Peut-être, comme le dit Avigail Eisenberg, que la solution pourrait passer par une plus grande ouverture de la Cour à des discours plus sensés à propos de l’identité autochtone, et ce, par le moyen d’une meilleure consultation par exemple. C’est une avenue possible. Mais mon objection porte sur autre chose. J’estime qu’il est inapproprié – ou trop « risqué », pour faire écho à l’argumentaire d’Abigail Eisenberg – de faire dépendre le sort des autochtones d’une définition substantielle de leur identité dictée par le pouvoir judiciaire, aussi bien intentionné ou informé pourrait-il être. Je serais tout aussi irrité de voir la Cour suprême disséquer l’expression « société distincte » pour y trouver l’essence de ma « québécitude ». Je le répète : « Si la Cour avait préconisé une définition plus politique de la différence [autochtone], … le tracé des frontières entre pouvoirs autochtones et non autochtones aurait été nettement plus facile à réaliser. Il va de soi que cet exercice aurait lui aussi comporté sa part de difficulté, mais il s’agit là d’un type de délimitation que les tribunaux sont accoutumés à faire. »

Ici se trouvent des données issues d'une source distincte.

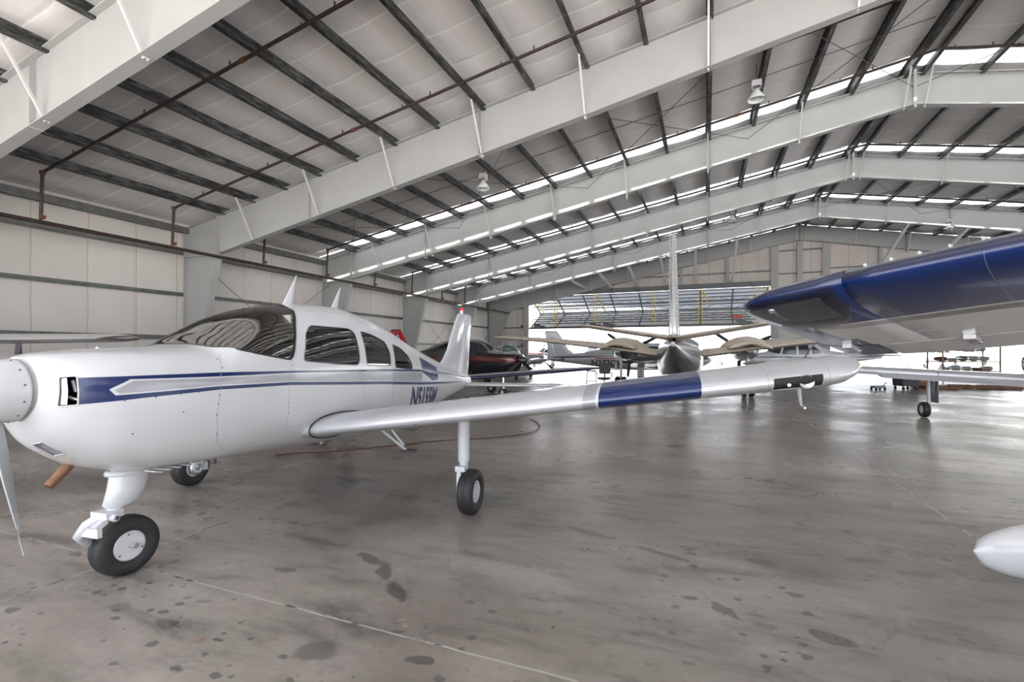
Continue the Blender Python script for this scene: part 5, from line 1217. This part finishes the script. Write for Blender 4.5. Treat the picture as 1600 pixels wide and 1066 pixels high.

À tout prendre, je préfère l’honnêteté intellectuelle d’un juge Binnie qui, dans l’arrêt Mitchell (2001), délaissant l’alchimie identitaire prétorienne, a rejeté la demande des Mohawks en reconnaissant que la question en litige ne soulevait pas une question de fait, mais une question de droit (ibid. : 73). Mitchell fondait son droit de faire commerce sur sa qualité de « citoyen non pas du Canada, mais de la Confédération haudenosaunee » (ibid. : 137). Bref, la question était politique et non culturelle. Le juge a conclu que le droit réclamé était « incompatible avec les attributs historiques de la souveraineté canadienne » (ibid. : 163). On peut bien sûr contester cette décision, mais elle a tout de même le grand avantage de ne pas obliger les tribunaux à tenter d’épingler, comme sur le velours d’un présentoir de musée, la quintessence identitaire d’une communauté humaine.